Material
══════════════════════════════
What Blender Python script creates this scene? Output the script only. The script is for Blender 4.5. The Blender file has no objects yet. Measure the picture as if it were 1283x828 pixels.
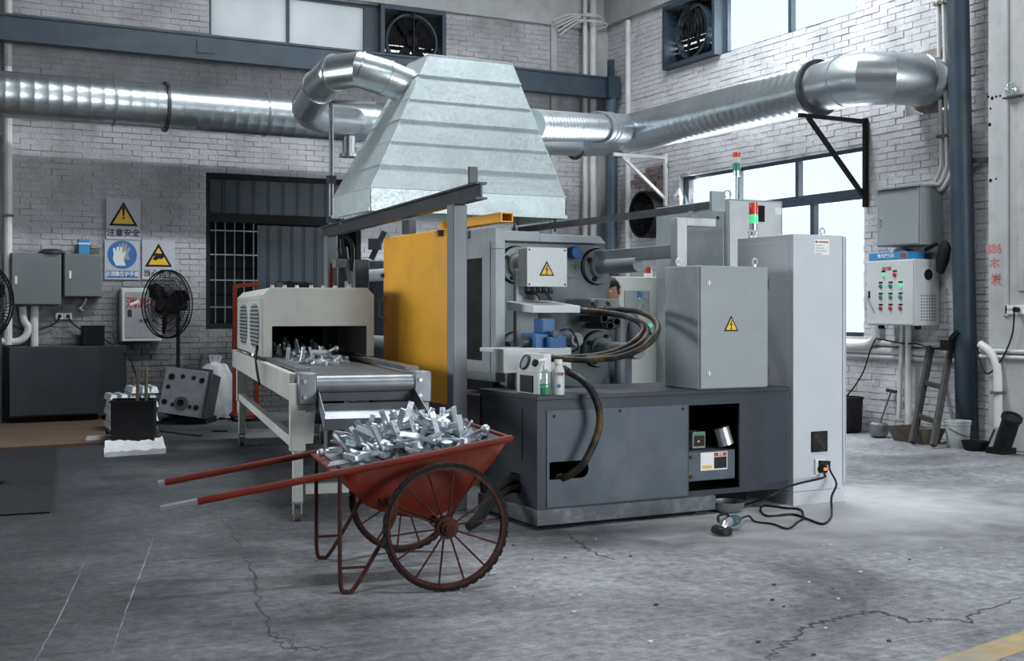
import bpy, bmesh, math, random
from mathutils import Vector, Matrix, Euler
PI = math.pi
rnd = random.Random(7)
SC = bpy.context.scene
COL = SC.collection

# ---------------------------------------------------------------- camera, sky, lights, exposure
YAW = math.radians(27.5)
CY, SY = math.cos(YAW), math.sin(YAW)
FPX, HZ, CXP, EYE = 1500.0, 390.0, 641.5, 1.4
cam = bpy.data.cameras.new('camera')
cam.sensor_width = 36.0
cam.lens = 36.0 * FPX / 1283.0
cam.shift_y = -(414.0 - HZ) / 1283.0
cam.clip_end = 200
camo = bpy.data.objects.new('camera', cam)
camo.location = (0, 0, EYE)
camo.rotation_euler = (PI / 2, 0, -YAW)
COL.objects.link(camo)
SC.camera = camo

world = bpy.data.worlds.new('sky')
SC.world = world
world.use_nodes = True
wbg = world.node_tree.nodes['Background']
wbg.inputs[0].default_value = (0.86, 0.94, 1.0, 1)
wbg.inputs[1].default_value = 1.35

SC.view_settings.view_transform = 'Standard'
SC.view_settings.look = 'None'
SC.view_settings.gamma = 1.0
SC.view_settings.use_curve_mapping = False
SC.view_settings.exposure = -0.12


def area_light(name, loc, target, sx, sy, power, col=(0.9, 0.96, 1.0), spread=180):
    l = bpy.data.lights.new(name, 'AREA')
    l.shape = 'RECTANGLE'
    l.size, l.size_y = sx, sy
    l.energy = power
    l.color = col
    l.spread = math.radians(spread)
    o = bpy.data.objects.new(name, l)
    o.location = loc
    d = Vector(target) - Vector(loc)
    o.rotation_euler = d.to_track_quat('-Z', 'Y').to_euler()
    COL.objects.link(o)
    return o


# daylight of the tall loading door behind and to the right of the camera
area_light('door_daylight', (8.0, -5.7, 2.3), (6.2, 9.0, 1.4), 4.6, 4.0, 560, spread=130)
# daylight of the roof lights (strip openings in the ceiling)
area_light('rooflight_daylight', (3.2, 2.5, 8.2), (3.4, 3.4, 0.0), 4.6, 0.7, 500)
area_light('rooflight_daylight', (6.2, 11.2, 8.2), (6.2, 12.0, 0.0), 6.4, 0.5, 1000)
# daylight of the high windows in the far left wall
area_light('left_window_daylight', (-5.8, 13.0, 2.5), (4.0, 8.6, 0.8), 4.0, 2.0, 140, spread=80)
# daylight of the two windows of the right wall
area_light('window_daylight', (11.2, 12.7, 2.4), (8.5, 11.6, 1.2), 4.0, 2.2, 420)
area_light('window_daylight', (11.2, 12.3, 5.4), (8.5, 11.8, 3.0), 3.4, 0.9, 160)


# ---------------------------------------------------------------- helpers: where a line of sight meets a real plane
def _d(px):
    a = (px - CXP) / FPX
    return CY * a + SY, -SY * a + CY


def OY(px, py, y):      # on a plane parallel to the back wall
    dx, dy = _d(px)
    t = y / dy
    return Vector((dx * t, y, EYE + (HZ - py) / FPX * t))


def OX(px, py, x):      # on a plane parallel to the right wall
    dx, dy = _d(px)
    t = x / dx
    return Vector((x, dy * t, EYE + (HZ - py) / FPX * t))


def FL(px, py, z=0.0):  # on the floor or a level surface
    dx, dy = _d(px)
    t = FPX * (EYE - z) / (py - HZ)
    return Vector((dx * t, dy * t, z))


def AT(px, py, t):      # at a known distance
    dx, dy = _d(px)
    return Vector((dx * t, dy * t, EYE + (HZ - py) / FPX * t))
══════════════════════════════
Job
Write out the material above once more, exactly as it reads, with no pictures.

Answer to the task
What Blender Python script creates this scene? Output the script only. The script is for Blender 4.5. The Blender file has no objects yet. Measure the picture as if it were 1283x828 pixels.
import bpy, bmesh, math, random
from mathutils import Vector, Matrix, Euler
PI = math.pi
rnd = random.Random(7)
SC = bpy.context.scene
COL = SC.collection

# ---------------------------------------------------------------- camera, sky, lights, exposure
YAW = math.radians(27.5)
CY, SY = math.cos(YAW), math.sin(YAW)
FPX, HZ, CXP, EYE = 1500.0, 390.0, 641.5, 1.4
cam = bpy.data.cameras.new('camera')
cam.sensor_width = 36.0
cam.lens = 36.0 * FPX / 1283.0
cam.shift_y = -(414.0 - HZ) / 1283.0
cam.clip_end = 200
camo = bpy.data.objects.new('camera', cam)
camo.location = (0, 0, EYE)
camo.rotation_euler = (PI / 2, 0, -YAW)
COL.objects.link(camo)
SC.camera = camo

world = bpy.data.worlds.new('sky')
SC.world = world
world.use_nodes = True
wbg = world.node_tree.nodes['Background']
wbg.inputs[0].default_value = (0.86, 0.94, 1.0, 1)
wbg.inputs[1].default_value = 1.35

SC.view_settings.view_transform = 'Standard'
SC.view_settings.look = 'None'
SC.view_settings.gamma = 1.0
SC.view_settings.use_curve_mapping = False
SC.view_settings.exposure = -0.12


def area_light(name, loc, target, sx, sy, power, col=(0.9, 0.96, 1.0), spread=180):
    l = bpy.data.lights.new(name, 'AREA')
    l.shape = 'RECTANGLE'
    l.size, l.size_y = sx, sy
    l.energy = power
    l.color = col
    l.spread = math.radians(spread)
    o = bpy.data.objects.new(name, l)
    o.location = loc
    d = Vector(target) - Vector(loc)
    o.rotation_euler = d.to_track_quat('-Z', 'Y').to_euler()
    COL.objects.link(o)
    return o


# daylight of the tall loading door behind and to the right of the camera
area_light('door_daylight', (8.0, -5.7, 2.3), (6.2, 9.0, 1.4), 4.6, 4.0, 560, spread=130)
# daylight of the roof lights (strip openings in the ceiling)
area_light('rooflight_daylight', (3.2, 2.5, 8.2), (3.4, 3.4, 0.0), 4.6, 0.7, 500)
area_light('rooflight_daylight', (6.2, 11.2, 8.2), (6.2, 12.0, 0.0), 6.4, 0.5, 1000)
# daylight of the high windows in the far left wall
area_light('left_window_daylight', (-5.8, 13.0, 2.5), (4.0, 8.6, 0.8), 4.0, 2.0, 140, spread=80)
# daylight of the two windows of the right wall
area_light('window_daylight', (11.2, 12.7, 2.4), (8.5, 11.6, 1.2), 4.0, 2.2, 420)
area_light('window_daylight', (11.2, 12.3, 5.4), (8.5, 11.8, 3.0), 3.4, 0.9, 160)


# ---------------------------------------------------------------- helpers: where a line of sight meets a real plane
def _d(px):
    a = (px - CXP) / FPX
    return CY * a + SY, -SY * a + CY


def OY(px, py, y):      # on a plane parallel to the back wall
    dx, dy = _d(px)
    t = y / dy
    return Vector((dx * t, y, EYE + (HZ - py) / FPX * t))


def OX(px, py, x):      # on a plane parallel to the right wall
    dx, dy = _d(px)
    t = x / dx
    return Vector((x, dy * t, EYE + (HZ - py) / FPX * t))


def FL(px, py, z=0.0):  # on the floor or a level surface
    dx, dy = _d(px)
    t = FPX * (EYE - z) / (py - HZ)
    return Vector((dx * t, dy * t, z))


def AT(px, py, t):      # at a known distance
    dx, dy = _d(px)
    return Vector((dx * t, dy * t, EYE + (HZ - py) / FPX * t))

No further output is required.